*Raw data*

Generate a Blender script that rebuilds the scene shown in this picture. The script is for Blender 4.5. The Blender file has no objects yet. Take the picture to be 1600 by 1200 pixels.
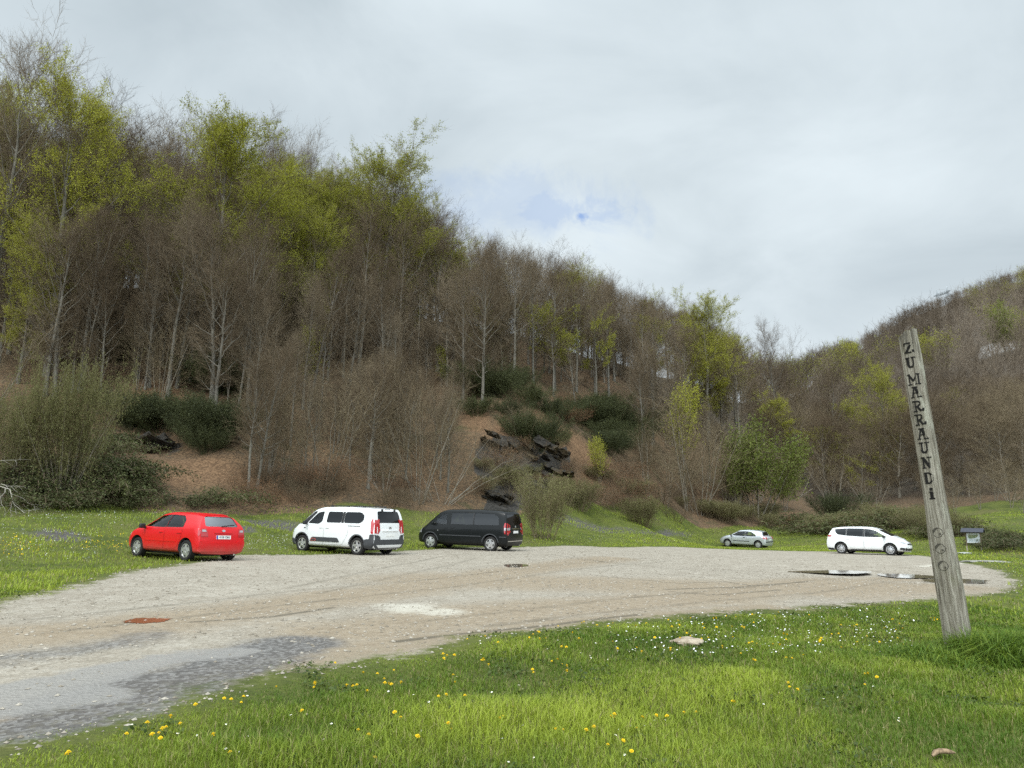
import bpy, bmesh, math, random
import numpy as np
from mathutils import Vector, Matrix
from mathutils.bvhtree import BVHTree
R_ = math.radians
scene = bpy.context.scene
COL = scene.collection
rng = np.random.default_rng(7)

# ---------------------------------------------------------------- camera
FOC, PITCH, ROLL, CAMZ = 1130.0, 10.77, 0.8, 1.6      # focal length in pixels of the 1600 px wide photograph
cam = bpy.data.objects.new('camera', bpy.data.cameras.new('camera'))
COL.objects.link(cam)
cam.data.sensor_width = 36.0
cam.data.lens = 36.0 * FOC / 1600.0
cam.data.clip_end = 5000.0
cam.data.clip_start = 0.05
cam.matrix_world = Matrix.Translation((0, 0, CAMZ)) @ Matrix.Rotation(R_(90 + PITCH), 4, 'X') @ Matrix.Rotation(R_(ROLL), 4, 'Z')
scene.camera = cam
CM = np.array(cam.matrix_world.to_3x3())

# ---------------------------------------------------------------- world, sun, exposure
SUN_EL, SUN_AZ = 52.0, 215.0       # azimuth clockwise from +Y (behind the camera, to the left)
world = bpy.data.worlds.new('World'); scene.world = world
world.use_nodes = True
nt = world.node_tree; nt.nodes.clear()
def wn(t, **k):
    n = nt.nodes.new(t)
    for a, b in k.items(): setattr(n, a, b)
    return n
def wmath(op, a, b=None, c=None):
    n = wn('ShaderNodeMath', operation=op)
    for i, v in enumerate((a, b, c)):
        if v is None: continue
        if isinstance(v, (int, float)): n.inputs[i].default_value = v
        else: nt.links.new(v, n.inputs[i])
    return n.outputs[0]
def wrange(v, a, b, c=0.0, d=1.0):
    n = wn('ShaderNodeMapRange', interpolation_type='SMOOTHSTEP')
    nt.links.new(v, n.inputs[0])
    for i, q in enumerate((a, b, c, d)): n.inputs[i + 1].default_value = q
    return n.outputs[0]
def wmix(f, a, b):
    n = wn('ShaderNodeMix', data_type='RGBA')
    for sock, v in ((n.inputs[0], f), (n.inputs[6], a), (n.inputs[7], b)):
        if isinstance(v, (int, float)): sock.default_value = v
        elif isinstance(v, tuple): sock.default_value = v + (1,)
        else: nt.links.new(v, sock)
    return n.outputs[2]
sky = wn('ShaderNodeTexSky', sky_type='NISHITA', sun_disc=False, sun_elevation=R_(SUN_EL), sun_rotation=R_(SUN_AZ))
tc = wn('ShaderNodeTexCoord')
sep = wn('ShaderNodeSeparateXYZ'); nt.links.new(tc.outputs['Generated'], sep.inputs[0])
X, Y, Z = sep.outputs
zz = wmath('ADD', wmath('MAXIMUM', Z, 0.0), 0.30)
cmb = wn('ShaderNodeCombineXYZ')
nt.links.new(wmath('DIVIDE', X, zz), cmb.inputs[0]); nt.links.new(wmath('DIVIDE', Y, zz), cmb.inputs[1])
def wnoise(scale, detail, rough, vec, dist=0.0):
    n = wn('ShaderNodeTexNoise'); n.inputs['Scale'].default_value = scale; n.inputs['Detail'].default_value = detail
    n.inputs['Roughness'].default_value = rough; n.inputs['Distortion'].default_value = dist
    nt.links.new(vec, n.inputs['Vector']); return n.outputs['Fac']
cl1 = wnoise(0.9, 5, 0.45, cmb.outputs[0], 0.3)
cl2 = wnoise(2.6, 6, 0.55, cmb.outputs[0], 0.6)
cl3 = wnoise(11.0, 8, 0.68, tc.outputs['Generated'], 0.4)
cld = wmath('ADD', wmath('MULTIPLY', cl1, 0.72), wmath('MULTIPLY', cl2, 0.28))
cf = wrange(cld, 0.30, 0.68)
cloud = wmix(cf, (4.35, 5.1, 5.6), (7.7, 8.55, 9.0))
low = wrange(Z, 0.10, 0.40, 1.0, 0.0)                      # the cloud base thins and brightens towards the horizon
cloud = wmix(wmath('MULTIPLY', low, 0.55), cloud, (8.3, 9.1, 9.5))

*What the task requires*
Transcribe all the lines above exactly, apart from the pictures.

*Result for this exercise*
Generate a Blender script that rebuilds the scene shown in this picture. The script is for Blender 4.5. The Blender file has no objects yet. Take the picture to be 1600 by 1200 pixels.
import bpy, bmesh, math, random
import numpy as np
from mathutils import Vector, Matrix
from mathutils.bvhtree import BVHTree
R_ = math.radians
scene = bpy.context.scene
COL = scene.collection
rng = np.random.default_rng(7)

# ---------------------------------------------------------------- camera
FOC, PITCH, ROLL, CAMZ = 1130.0, 10.77, 0.8, 1.6      # focal length in pixels of the 1600 px wide photograph
cam = bpy.data.objects.new('camera', bpy.data.cameras.new('camera'))
COL.objects.link(cam)
cam.data.sensor_width = 36.0
cam.data.lens = 36.0 * FOC / 1600.0
cam.data.clip_end = 5000.0
cam.data.clip_start = 0.05
cam.matrix_world = Matrix.Translation((0, 0, CAMZ)) @ Matrix.Rotation(R_(90 + PITCH), 4, 'X') @ Matrix.Rotation(R_(ROLL), 4, 'Z')
scene.camera = cam
CM = np.array(cam.matrix_world.to_3x3())

# ---------------------------------------------------------------- world, sun, exposure
SUN_EL, SUN_AZ = 52.0, 215.0       # azimuth clockwise from +Y (behind the camera, to the left)
world = bpy.data.worlds.new('World'); scene.world = world
world.use_nodes = True
nt = world.node_tree; nt.nodes.clear()
def wn(t, **k):
    n = nt.nodes.new(t)
    for a, b in k.items(): setattr(n, a, b)
    return n
def wmath(op, a, b=None, c=None):
    n = wn('ShaderNodeMath', operation=op)
    for i, v in enumerate((a, b, c)):
        if v is None: continue
        if isinstance(v, (int, float)): n.inputs[i].default_value = v
        else: nt.links.new(v, n.inputs[i])
    return n.outputs[0]
def wrange(v, a, b, c=0.0, d=1.0):
    n = wn('ShaderNodeMapRange', interpolation_type='SMOOTHSTEP')
    nt.links.new(v, n.inputs[0])
    for i, q in enumerate((a, b, c, d)): n.inputs[i + 1].default_value = q
    return n.outputs[0]
def wmix(f, a, b):
    n = wn('ShaderNodeMix', data_type='RGBA')
    for sock, v in ((n.inputs[0], f), (n.inputs[6], a), (n.inputs[7], b)):
        if isinstance(v, (int, float)): sock.default_value = v
        elif isinstance(v, tuple): sock.default_value = v + (1,)
        else: nt.links.new(v, sock)
    return n.outputs[2]
sky = wn('ShaderNodeTexSky', sky_type='NISHITA', sun_disc=False, sun_elevation=R_(SUN_EL), sun_rotation=R_(SUN_AZ))
tc = wn('ShaderNodeTexCoord')
sep = wn('ShaderNodeSeparateXYZ'); nt.links.new(tc.outputs['Generated'], sep.inputs[0])
X, Y, Z = sep.outputs
zz = wmath('ADD', wmath('MAXIMUM', Z, 0.0), 0.30)
cmb = wn('ShaderNodeCombineXYZ')
nt.links.new(wmath('DIVIDE', X, zz), cmb.inputs[0]); nt.links.new(wmath('DIVIDE', Y, zz), cmb.inputs[1])
def wnoise(scale, detail, rough, vec, dist=0.0):
    n = wn('ShaderNodeTexNoise'); n.inputs['Scale'].default_value = scale; n.inputs['Detail'].default_value = detail
    n.inputs['Roughness'].default_value = rough; n.inputs['Distortion'].default_value = dist
    nt.links.new(vec, n.inputs['Vector']); return n.outputs['Fac']
cl1 = wnoise(0.9, 5, 0.45, cmb.outputs[0], 0.3)
cl2 = wnoise(2.6, 6, 0.55, cmb.outputs[0], 0.6)
cl3 = wnoise(11.0, 8, 0.68, tc.outputs['Generated'], 0.4)
cld = wmath('ADD', wmath('MULTIPLY', cl1, 0.72), wmath('MULTIPLY', cl2, 0.28))
cf = wrange(cld, 0.30, 0.68)
cloud = wmix(cf, (4.35, 5.1, 5.6), (7.7, 8.55, 9.0))
low = wrange(Z, 0.10, 0.40, 1.0, 0.0)                      # the cloud base thins and brightens towards the horizon
cloud = wmix(wmath('MULTIPLY', low, 0.55), cloud, (8.3, 9.1, 9.5))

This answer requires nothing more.